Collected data
****************************************

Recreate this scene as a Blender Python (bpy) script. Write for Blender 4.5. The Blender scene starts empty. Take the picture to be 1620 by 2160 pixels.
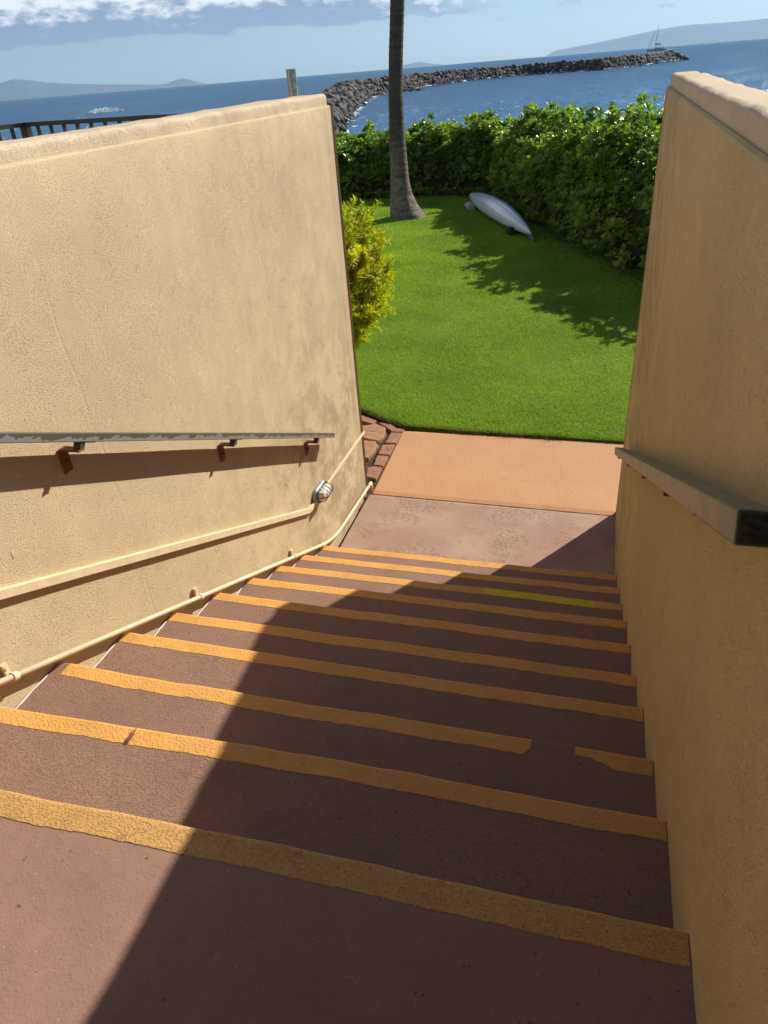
import bpy, bmesh, math, random
import numpy as np
from mathutils import Vector, Matrix, noise as mnoise

random.seed(11); rng = np.random.default_rng(11)
R_ = math.radians
scene = bpy.context.scene
COL = scene.collection

# ------------------------------------------------------------------ camera
# world: X across the stair, Y along it (downhill, towards the sea), Z up, landing at z = 0
CAMZ = 3.2
RM = np.array([[0.9616121, -0.08334826, 0.26144834],
               [0.26555788, 0.52272387, -0.81008566],
               [-0.06914605, 0.84841784, 0.52479138]])
cd = bpy.data.cameras.new("camera"); cam = bpy.data.objects.new("camera", cd); COL.objects.link(cam)
M4 = Matrix([list(RM[0]) + [0], list(RM[1]) + [0], list(RM[2]) + [CAMZ], [0, 0, 0, 1]])
cam.matrix_world = M4
cd.sensor_fit = 'VERTICAL'; cd.sensor_height = 36; cd.lens = 1510 / 2160 * 36
cd.clip_start = 0.02; cd.clip_end = 60000
cd.dof.use_dof = True; cd.dof.focus_distance = 5.0; cd.dof.aperture_fstop = 9
scene.camera = cam

# ------------------------------------------------------------------ light
SUN_AZ, SUN_EL = R_(34.4), R_(34.3)        # azimuth from +Y towards +X
world = bpy.data.worlds.new("World"); scene.world = world; world.use_nodes = True
sd = bpy.data.lights.new("sun", 'SUN'); sd.energy = 5.0; sd.angle = R_(0.53); sd.color = (1.0, 0.93, 0.82)
sun = bpy.data.objects.new("sun", sd); COL.objects.link(sun)
sdir = Vector((math.sin(SUN_AZ) * math.cos(SUN_EL), math.cos(SUN_AZ) * math.cos(SUN_EL), math.sin(SUN_EL)))
sun.rotation_euler = sdir.to_track_quat('Z', 'Y').to_euler()
sun.location = sdir * 40
scene.view_settings.view_transform = 'Standard'; scene.view_settings.look = 'None'
scene.view_settings.gamma = 1.0; scene.view_settings.exposure = 0.6


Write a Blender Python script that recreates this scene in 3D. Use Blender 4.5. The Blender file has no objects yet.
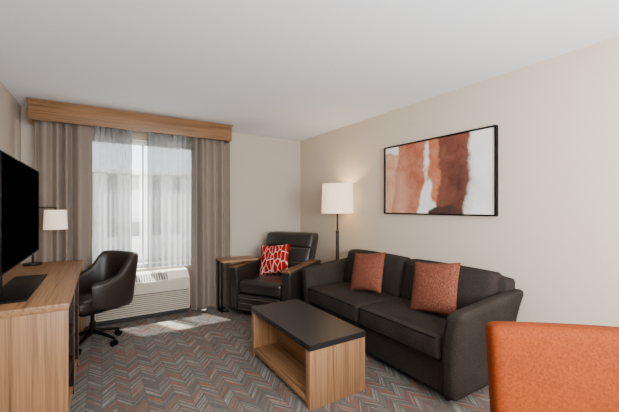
import bpy, bmesh, math, random
from mathutils import Vector, Matrix
random.seed(4)
C = bpy.context.scene.collection
PI = math.pi
def R(d): return math.radians(d)
def lin(c):
    out = []
    for v in c:
        v /= 255.0
        out.append(v/12.92 if v <= 0.04045 else ((v+0.055)/1.055)**2.4)
    return (out[0], out[1], out[2], 1.0)

# ---------------------------------------------------------------- materials
class NB:
    def __init__(s, name):
        s.m = bpy.data.materials.new(name); s.m.use_nodes = True
        s.t = s.m.node_tree; s.n = s.t.nodes; s.l = s.t.links
        s.n.clear(); s.out = s.n.new('ShaderNodeOutputMaterial')
    def new(s, ty, **kw):
        n = s.n.new(ty)
        for k, v in kw.items(): setattr(n, k, v)
        return n
    def put(s, sock, v):
        if hasattr(v, 'is_linked') or hasattr(v, 'links'): s.l.new(v, sock)
        else: sock.default_value = v
    def math(s, op, a, b=0.0, c=None):
        n = s.new('ShaderNodeMath', operation=op)
        s.put(n.inputs[0], a); s.put(n.inputs[1], b)
        if c is not None: s.put(n.inputs[2], c)
        return n.outputs[0]
    def coord(s, kind='Object', scale=(1, 1, 1), rot=(0, 0, 0)):
        tc = s.new('ShaderNodeTexCoord'); mp = s.new('ShaderNodeMapping')
        s.l.new(tc.outputs[kind], mp.inputs[0])
        mp.inputs['Scale'].default_value = scale; mp.inputs['Rotation'].default_value = rot
        return mp.outputs[0]
    def noise(s, vec, scale=5, detail=3, rough=.5, dist=0):
        n = s.new('ShaderNodeTexNoise'); s.l.new(vec, n.inputs['Vector'])
        n.inputs['Scale'].default_value = scale; n.inputs['Detail'].default_value = detail
        n.inputs['Roughness'].default_value = rough; n.inputs['Distortion'].default_value = dist
        return n.outputs['Fac']
    def ramp(s, fac, stops, interp='LINEAR'):
        n = s.new('ShaderNodeValToRGB'); s.l.new(fac, n.inputs[0]); cr = n.color_ramp
        cr.interpolation = interp
        while len(cr.elements) < len(stops): cr.elements.new(0.5)
        for e, (p, c) in zip(cr.elements, stops): e.position = p; e.color = c
        return n.outputs[0]
    def mix(s, fac, a, b, mode='MIX'):
        n = s.new('ShaderNodeMix', data_type='RGBA', blend_type=mode)
        s.put(n.inputs[0], fac); s.put(n.inputs[6], a); s.put(n.inputs[7], b)
        return n.outputs[2]
    def bsdf(s, color, rough=.6, metal=0, bump=None, bstr=.2, bdist=.002, spec=.4, **kw):
        b = s.new('ShaderNodeBsdfPrincipled'); s.put(b.inputs['Base Color'], color)
        s.put(b.inputs['Roughness'], rough); b.inputs['Metallic'].default_value = metal
        b.inputs['Specular IOR Level'].default_value = spec
        for k, v in kw.items(): s.put(b.inputs[k.replace('_', ' ')], v)
        if bump is not None:
            bn = s.new('ShaderNodeBump'); bn.inputs['Strength'].default_value = bstr
            bn.inputs['Distance'].default_value = bdist; s.l.new(bump, bn.inputs['Height'])
            s.l.new(bn.outputs[0], b.inputs['Normal'])
        s.l.new(b.outputs[0], s.out.inputs[0]); return b

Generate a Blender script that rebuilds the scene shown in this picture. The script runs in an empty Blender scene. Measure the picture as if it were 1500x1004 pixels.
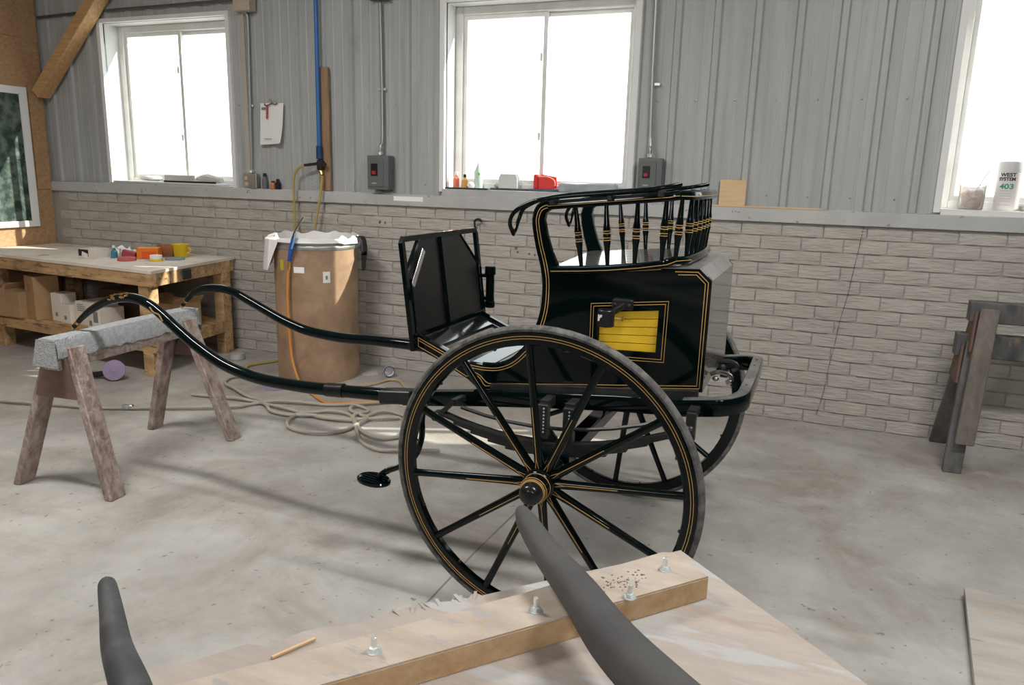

****************************************

WRITTEN PROBLEM
Print exactly the first line of the entries and every line after it through the one that contains "COL = scene.collection", leaving the pictures out.

TASK OUTPUT
Recreate this scene as a Blender Python (bpy) script. Write for Blender 4.5. The Blender scene starts empty. Take the picture to be 1620 by 2160 pixels.
import bpy, bmesh, math, random
import numpy as np
from mathutils import Vector, Matrix, noise as mnoise

random.seed(11); rng = np.random.default_rng(11)
R_ = math.radians
scene = bpy.context.scene
COL = scene.collection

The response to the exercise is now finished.